Когда скандал в салоне вспыхнул по полной программе и «приблудную» публику были готовы если не линчевать, то на полном ходу выбросить из автобуса, негритянка спокойно заглушила мотор на перекрестке, открыла переднюю дверь, достала из бардачка пару гамбургеров и со словами «Надоели вы мне все…» ушла в ночь.

Волонтеры информационных служб в Атланте регулярно занимали на стадионах чуть ли не всю трибуну прессы (другие места были полностью проданы зрителям) и не могли связно ответить ни на один вопрос.

«Зачем вам понадобилась эта работа?» – не выдержала я как-то в гимнастическом зале. «Почему нет? – искренне удивилась собеседница, необъятным желеобразным обликом как две капли воды напоминавшая уже упомянутую мною даму за рулем. – Во-первых, дали форму. Во-вторых, я с утра до вечера бесплатно смотрю гимнастику. Знаете ли, нравится. Вы видели, кстати, сколько у меня автографов на бейсболке? Кормят, опять же, три раза в день бесплатно. Где взять протоколы? Ну, я, право, не совсем в курсе. Может быть, вам стоит спросить где-нибудь там, на улице? Там есть палаточка, из которой вроде бы носят бумажки…»

Иногда действия волонтеров и вовсе теряли всякую логику.

Как рассказывали мне обитатели Олимпийской деревни, в один из дней Игр охранники здания, где располагался Макдональдс, вдруг ни с того ни с сего запретили выносить на улицу мороженое. На этажи гостиничных корпусов, где жила российская делегация, по нескольку дней подряд не загружали прохладительные напитки. Нет, злым умыслом нигде не пахло: так, халатность и непоколебимая уверенность в том, что все, что делают американцы, они делают правильно.

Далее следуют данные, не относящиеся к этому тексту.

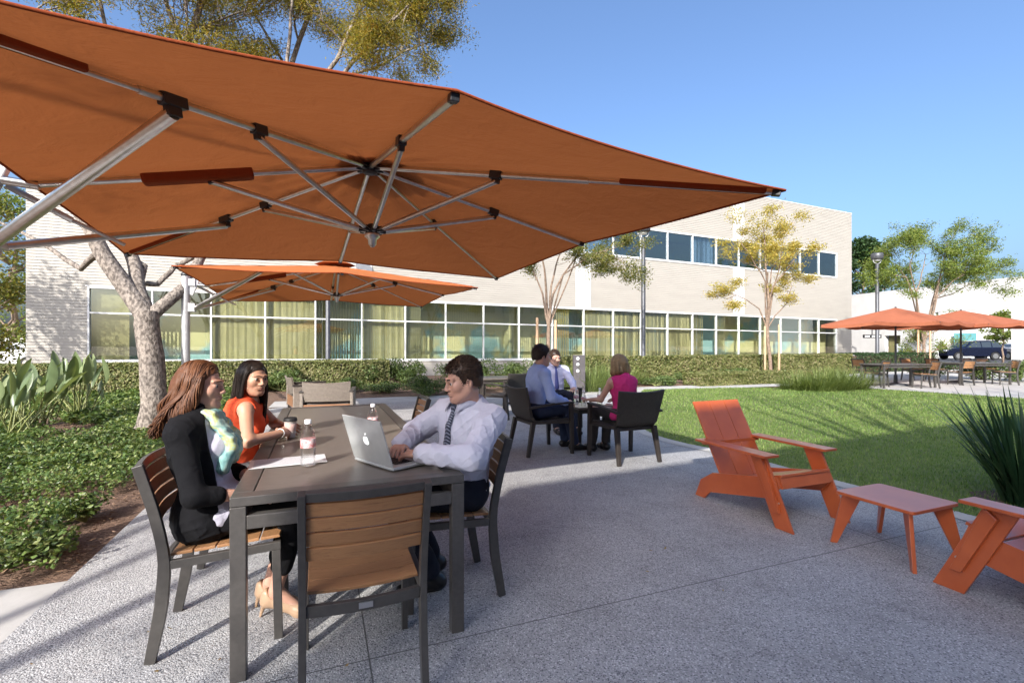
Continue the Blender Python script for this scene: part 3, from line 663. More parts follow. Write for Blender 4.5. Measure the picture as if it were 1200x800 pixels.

Чем ближе было закрытие Игр, тем больше мелких деталей начинало откровенно резать глаз и вызывать раздражение. Неистовые американские болельщики были готовы под завязку заполнять трибуны даже во время предварительных соревнований, несмотря на проливной дождь или палящее солнце. Но как только выяснялось, что в финале не будет спортсменов США, трибуны пустели. Особенно заметно это было в состязаниях борцов, боксеров. Проплешины на зрительских местах бросались в глаза даже в телевизионных репортажах.